A Twitter spokesman said the company took bots seriously; it has a
dedicated spam-detection team that looks out for bot-based manipulation,
and it is constantly improving its tools to spot and shut down bots.
What’s more, because the media is large and chaotic, it is often unclear
what role, exactly, bots play in ginning up interest in a story.
Conspiracy theories went big long before Twitter was around. If you
removed Twitter from the equation, wouldn’t Sean Hannity have picked up
the Seth Rich rumor anyway?
Yet the more I spoke to experts, the more convinced I became that
propaganda bots on Twitter might be a growing and terrifying scourge on
democracy. Research suggests that bots are ubiquitous on Twitter. Emilio
Ferrara and Alessandro Bessi, researchers at the University of Southern
California, found that about a fifth of the election-related
conversation on Twitter last year was generated by bots. Most users were
blind to them; they treated the bots the same way they treated other users.
“Human users didn’t do a good job of separating bots from other humans,”
Mr.

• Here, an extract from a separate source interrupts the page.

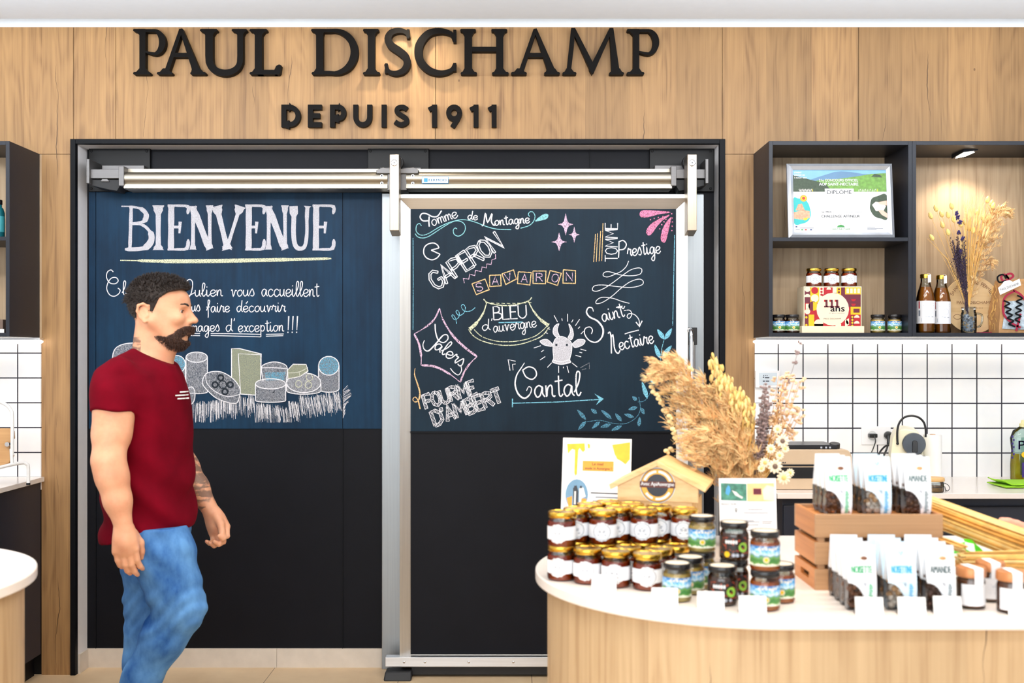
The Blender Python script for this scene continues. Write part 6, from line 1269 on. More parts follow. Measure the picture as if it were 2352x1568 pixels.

Ferrara said.
Because they operate unseen, bots catalyze the news: They speed up the
process of discovery and dissemination of particular stories, turning an
unknown hashtag into the next big thing. A trending hashtag creates a
trap for journalists who cover the internet: Even if they cover a
conspiracy theory only to debunk it, they’re most likely playing into
what the propagandists’ want.
Finally, in a more pernicious way, bots give us an easy way to doubt
everything we see online. In the same way that the rise of “fake news”
gives the president cover to label everything “fake news,” the rise of
bots might soon allow us to dismiss any online enthusiasm as driven by
automation. Anyone you don’t like could be a bot; any highly retweeted
post could be puffed up by bots.
“If you can make something trend, you can almost make it come true,”
said Renee DiResta, a technologist who studies bots.
And if that’s the case, why believe anything?